In what is being called a first at any frequency beyond the microwave, scientists working at the National Institute of Standards and Technology have demonstrated a flat lens that bends and focuses ultraviolet light to create 3D images of objects that float in free space.

Developed in collaboration with researchers from the Maryland NanoCenter at the University of Maryland, Syracuse University, and the University of British Columbia and reported in an article in Nature (subscription required), the device is fabricated from alternating nanolayers of silver and titanium dioxide. The resulting metamaterial lens has a negative refractive index, enabling it to project a 3D image of any object placed on the lens. Scientists say the device is easy to build and could lead to improved photolithography, nanoscale manipulation and manufacturing, and high-resolution 3D imaging, among other applications.

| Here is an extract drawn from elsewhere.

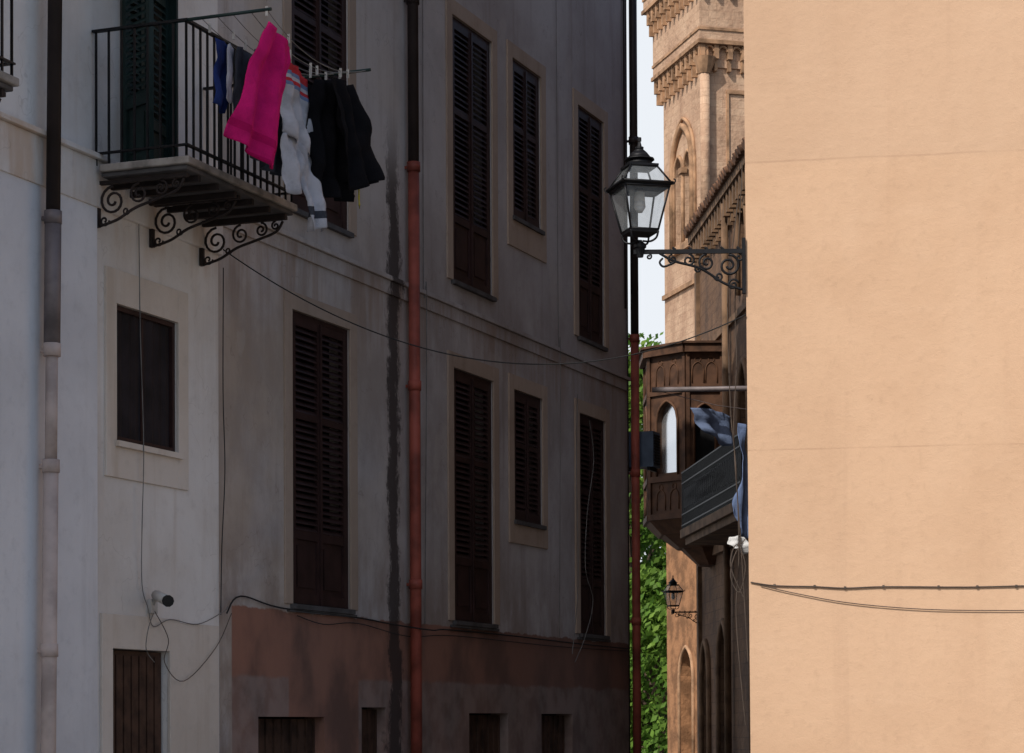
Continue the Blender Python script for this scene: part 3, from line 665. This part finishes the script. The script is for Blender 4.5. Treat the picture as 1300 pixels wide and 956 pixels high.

The metamaterial has a negative index of refraction, meaning it causes light to essentially flow backward. Such a capability doesn’t exist in nature—naturally occurring materials such as air or water have positive refractive indexes—but Russian physicist Victor Veselago postulated in 1967 that materials with negative electrical permittivity and negative magnetic permeability would have a negative index of refraction. He also theorized that a material with a refractive index of -1 could be used to make a flat (as opposed to curved) lens, and that such a lens would be able to project 3D images into free space.

It took more than 30 years after Veselago’s prediction to develop Veselago lenses that worked at microwave, infrared and visible wavelengths; making lenses that work at shorter UV wavelengths requires features as small as 10 nm. The NIST researchers adapted a design proposed by a group at Holland’s FOM Institute for Atomic and Molecular Physics, producing a sandwich of alternating nanometer-thick layers of silver and titanium dioxide they say is easy to make and has a negative index of refraction regardless of the angle of incidence of incoming light. The scientists believe using other materials combinations may make similar lenses possible for use in other parts of the electromagnetic spectrum.

The article is, “All-angle negative refraction and active flat lensing of ultraviolet light,” T. Xu, A. Agrawal, M. Abashin, K.J. Chau and H.J. Lezec, Nature (doi:10.1038/nature12158).